Talking of pile-ups, I realise I can switch out my plastic sanitiser bottles with the Bower Collective’s refillable version (£5.95 for 50ml) – its plastic waste calculator will make you want to invest in its refillable cleaning products for the whole household: kitchens, bathrooms, humans.

What’s left is the hard-to-recycle stuff. Terracycle is a godsend for the guilty. I could fill this entire screen by listing all the awkward plastics that Terracycle recycles – around 50 in total, many of them featuring in my own eco crimes list: biscuit/cake/crisp wrappers, contact lens packaging, toys, food pouches, toothbrushes, toothpaste tubes, cosmetics, pens, disposable gloves, coffee pods, Pringles packets. But, if I separate my recycling into all these categories – and I will – I’ll need to make about 15 different drop-offs. “Until these are collected at the roadside, Terracycle is really for the keen greens,” Bird explains. “Most people can’t be bothered.” Who could blame them?

A week on, it’s time for another audit. My bags of plastic waste are significantly lighter, at 0.4kg – meaning I’ve reduced my weight by more than two-thirds. The remaining culprits are mainly plastic packets not covered by Terracycle, and easy-to-recycle food containers. But my purse is lighter, too, and my household budget up by about 50 per cent.

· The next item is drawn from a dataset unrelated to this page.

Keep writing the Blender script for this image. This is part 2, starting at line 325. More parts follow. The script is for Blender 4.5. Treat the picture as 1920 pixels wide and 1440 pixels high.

Until the supermarkets and big brands offer refillables and greener packaging, there are tough choices to be made. I also need more time; eliminating plastic can mean relinquishing convenience. This could be seen as a complication of life, but, if reducing plastic consumption is about home-growing, refills and bottle deposits, I prefer to think of it as a return to simpler times.